We caught sight of the coastal schooner Ladona (“la-DOE-na”) for the first time this year at a distance on June 24. As you see here, she was racing downwind into the setting sun out in Eggemoggin Reach. It turned out that the 83-foot beauty out of Rockland, Maine, was headed for our Great Cove to shelter for the night.
The following morning, however, was not sunny; it was cold and rainy. Here you see her hunkered down there as it began to rain and pucker the water then:
Despite the rain, she raised some sail and continued her cruise:
Ladona was launched as a racing yacht in 1922 in East Boothbay, Maine. She reportedly took first in her class in the Bermuda Cup in 1933 and still remains one of the fastest windjammers in the Maine fleet.

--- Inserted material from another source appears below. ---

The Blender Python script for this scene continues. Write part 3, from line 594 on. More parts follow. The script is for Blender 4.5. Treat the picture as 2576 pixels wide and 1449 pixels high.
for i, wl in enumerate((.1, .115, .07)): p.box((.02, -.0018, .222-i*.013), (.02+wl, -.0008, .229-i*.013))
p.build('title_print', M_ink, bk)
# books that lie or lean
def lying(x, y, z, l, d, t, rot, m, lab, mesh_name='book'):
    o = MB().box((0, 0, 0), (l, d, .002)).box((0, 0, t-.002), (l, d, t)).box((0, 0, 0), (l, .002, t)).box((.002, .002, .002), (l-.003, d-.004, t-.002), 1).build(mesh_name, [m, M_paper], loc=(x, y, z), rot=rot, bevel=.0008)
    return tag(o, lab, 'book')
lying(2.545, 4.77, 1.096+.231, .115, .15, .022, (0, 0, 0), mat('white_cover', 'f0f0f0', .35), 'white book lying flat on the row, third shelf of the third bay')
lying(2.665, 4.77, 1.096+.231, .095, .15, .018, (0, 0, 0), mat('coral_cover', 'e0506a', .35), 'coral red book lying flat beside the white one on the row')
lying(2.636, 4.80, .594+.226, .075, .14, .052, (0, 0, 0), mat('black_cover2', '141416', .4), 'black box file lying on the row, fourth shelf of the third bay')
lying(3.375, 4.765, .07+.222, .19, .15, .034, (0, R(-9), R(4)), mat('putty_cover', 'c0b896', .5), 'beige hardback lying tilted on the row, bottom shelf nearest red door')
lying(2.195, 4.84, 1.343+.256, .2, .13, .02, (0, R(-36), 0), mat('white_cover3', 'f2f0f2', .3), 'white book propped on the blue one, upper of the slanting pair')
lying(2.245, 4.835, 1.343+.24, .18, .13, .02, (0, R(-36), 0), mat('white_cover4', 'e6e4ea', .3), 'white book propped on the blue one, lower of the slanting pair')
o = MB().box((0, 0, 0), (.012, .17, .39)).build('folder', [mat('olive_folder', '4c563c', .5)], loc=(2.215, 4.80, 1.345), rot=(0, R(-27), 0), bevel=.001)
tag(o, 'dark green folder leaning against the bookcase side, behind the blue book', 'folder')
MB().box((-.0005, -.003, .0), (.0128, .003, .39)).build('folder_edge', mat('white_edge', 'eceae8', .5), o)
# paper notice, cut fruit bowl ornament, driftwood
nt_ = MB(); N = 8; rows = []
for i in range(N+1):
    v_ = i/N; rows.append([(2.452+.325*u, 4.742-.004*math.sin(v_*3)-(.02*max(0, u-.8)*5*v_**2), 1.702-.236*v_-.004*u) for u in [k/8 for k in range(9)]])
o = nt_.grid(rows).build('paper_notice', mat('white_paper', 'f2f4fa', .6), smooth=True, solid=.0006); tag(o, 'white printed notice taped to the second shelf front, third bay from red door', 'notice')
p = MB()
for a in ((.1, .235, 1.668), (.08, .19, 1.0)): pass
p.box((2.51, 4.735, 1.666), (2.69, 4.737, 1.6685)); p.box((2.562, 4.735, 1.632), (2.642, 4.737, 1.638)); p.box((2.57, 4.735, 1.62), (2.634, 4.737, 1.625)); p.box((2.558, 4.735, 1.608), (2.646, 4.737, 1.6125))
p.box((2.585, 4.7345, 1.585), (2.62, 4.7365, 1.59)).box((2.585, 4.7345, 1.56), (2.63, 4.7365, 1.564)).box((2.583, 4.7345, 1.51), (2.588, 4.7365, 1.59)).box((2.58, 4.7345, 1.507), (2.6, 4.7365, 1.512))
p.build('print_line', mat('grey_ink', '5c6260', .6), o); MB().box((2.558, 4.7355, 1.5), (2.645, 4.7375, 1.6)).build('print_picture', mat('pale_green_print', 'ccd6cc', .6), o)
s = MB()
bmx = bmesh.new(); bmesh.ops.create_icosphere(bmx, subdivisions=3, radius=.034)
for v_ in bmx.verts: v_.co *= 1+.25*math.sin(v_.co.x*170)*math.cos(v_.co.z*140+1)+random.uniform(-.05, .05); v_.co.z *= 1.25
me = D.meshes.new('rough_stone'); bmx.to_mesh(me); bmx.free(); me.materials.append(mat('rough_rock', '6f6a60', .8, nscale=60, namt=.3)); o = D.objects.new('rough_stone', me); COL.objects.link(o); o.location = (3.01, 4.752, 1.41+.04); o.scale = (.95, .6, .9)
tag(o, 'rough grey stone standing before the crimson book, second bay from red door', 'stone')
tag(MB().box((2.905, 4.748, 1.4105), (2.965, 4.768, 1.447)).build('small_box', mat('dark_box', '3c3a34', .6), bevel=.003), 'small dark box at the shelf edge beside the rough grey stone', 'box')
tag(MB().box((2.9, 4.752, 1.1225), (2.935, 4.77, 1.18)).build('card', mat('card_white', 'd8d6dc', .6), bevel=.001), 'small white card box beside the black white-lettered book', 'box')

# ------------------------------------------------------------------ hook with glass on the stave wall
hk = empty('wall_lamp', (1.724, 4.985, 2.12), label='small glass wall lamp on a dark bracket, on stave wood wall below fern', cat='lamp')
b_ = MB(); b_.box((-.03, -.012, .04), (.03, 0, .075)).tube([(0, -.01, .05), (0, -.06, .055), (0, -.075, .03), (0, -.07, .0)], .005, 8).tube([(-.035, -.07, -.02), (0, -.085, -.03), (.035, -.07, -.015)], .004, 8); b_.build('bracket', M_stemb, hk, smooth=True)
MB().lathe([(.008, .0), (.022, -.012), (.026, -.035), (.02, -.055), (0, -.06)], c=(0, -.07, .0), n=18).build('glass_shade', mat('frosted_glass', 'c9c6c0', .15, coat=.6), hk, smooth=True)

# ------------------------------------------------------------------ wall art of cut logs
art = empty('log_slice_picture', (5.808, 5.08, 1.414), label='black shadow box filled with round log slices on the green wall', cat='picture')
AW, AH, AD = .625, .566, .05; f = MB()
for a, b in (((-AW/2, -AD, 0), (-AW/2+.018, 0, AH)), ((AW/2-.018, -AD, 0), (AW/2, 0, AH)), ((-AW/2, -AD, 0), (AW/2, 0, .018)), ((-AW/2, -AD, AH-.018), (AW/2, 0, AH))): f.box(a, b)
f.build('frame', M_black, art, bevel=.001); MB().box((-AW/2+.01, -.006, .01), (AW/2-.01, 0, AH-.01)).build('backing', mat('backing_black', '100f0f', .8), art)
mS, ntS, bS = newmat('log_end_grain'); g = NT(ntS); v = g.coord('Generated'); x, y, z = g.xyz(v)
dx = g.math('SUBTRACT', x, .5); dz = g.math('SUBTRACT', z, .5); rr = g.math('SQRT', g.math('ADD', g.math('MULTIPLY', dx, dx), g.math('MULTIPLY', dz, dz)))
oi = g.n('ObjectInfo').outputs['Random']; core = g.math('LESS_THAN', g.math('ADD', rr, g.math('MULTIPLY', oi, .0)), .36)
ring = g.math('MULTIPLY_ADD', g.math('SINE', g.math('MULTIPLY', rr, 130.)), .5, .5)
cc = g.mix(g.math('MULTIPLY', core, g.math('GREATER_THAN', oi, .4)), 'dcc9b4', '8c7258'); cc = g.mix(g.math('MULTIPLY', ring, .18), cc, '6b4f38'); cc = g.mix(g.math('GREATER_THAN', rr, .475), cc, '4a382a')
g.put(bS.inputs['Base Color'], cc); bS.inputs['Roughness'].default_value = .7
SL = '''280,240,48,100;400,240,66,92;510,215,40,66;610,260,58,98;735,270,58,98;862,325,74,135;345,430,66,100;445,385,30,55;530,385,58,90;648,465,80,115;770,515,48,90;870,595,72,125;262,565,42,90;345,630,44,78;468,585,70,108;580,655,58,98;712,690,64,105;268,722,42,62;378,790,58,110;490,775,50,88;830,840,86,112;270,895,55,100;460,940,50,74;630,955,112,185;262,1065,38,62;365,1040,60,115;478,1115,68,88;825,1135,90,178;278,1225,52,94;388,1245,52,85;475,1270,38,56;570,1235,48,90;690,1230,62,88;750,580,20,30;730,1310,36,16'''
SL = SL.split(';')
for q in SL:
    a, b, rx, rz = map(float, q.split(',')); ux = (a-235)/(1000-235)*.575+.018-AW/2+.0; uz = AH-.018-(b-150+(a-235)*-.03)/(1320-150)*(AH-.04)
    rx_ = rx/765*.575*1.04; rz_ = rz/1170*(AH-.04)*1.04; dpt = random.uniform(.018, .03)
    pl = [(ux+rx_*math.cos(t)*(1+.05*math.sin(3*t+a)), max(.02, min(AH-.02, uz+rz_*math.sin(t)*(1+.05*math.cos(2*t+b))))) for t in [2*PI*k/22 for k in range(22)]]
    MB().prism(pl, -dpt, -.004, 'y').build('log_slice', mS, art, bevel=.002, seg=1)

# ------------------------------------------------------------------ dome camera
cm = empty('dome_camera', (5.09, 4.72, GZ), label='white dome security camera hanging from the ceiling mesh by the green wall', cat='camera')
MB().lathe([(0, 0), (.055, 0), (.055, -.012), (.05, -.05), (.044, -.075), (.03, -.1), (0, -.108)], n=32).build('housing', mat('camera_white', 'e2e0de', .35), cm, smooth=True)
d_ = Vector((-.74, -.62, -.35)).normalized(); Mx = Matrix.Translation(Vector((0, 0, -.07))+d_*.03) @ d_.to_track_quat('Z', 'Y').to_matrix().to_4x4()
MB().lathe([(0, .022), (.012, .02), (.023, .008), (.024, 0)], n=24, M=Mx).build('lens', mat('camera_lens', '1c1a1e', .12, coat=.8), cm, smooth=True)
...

She was named after a Union Civil War gunship on which her original owner’s father had served. Ladona, herself, performed Navy duty as a coastal submarine patrol vessel during World War II. After the War, she reportedly trawled for fish out of Stonington, Connecticut, under the name Jane Doré.
She was renovated in 1971 as a training vessel and renamed Nathaniel Bowditch, after the founder of modern sea navigation. She kept that name when she moved to Maine in the 1980s and became a coastal passenger cruiser. In 2014-2015, she was extensively restored again, given luxury appointments, and rechristened with her original name, Ladona.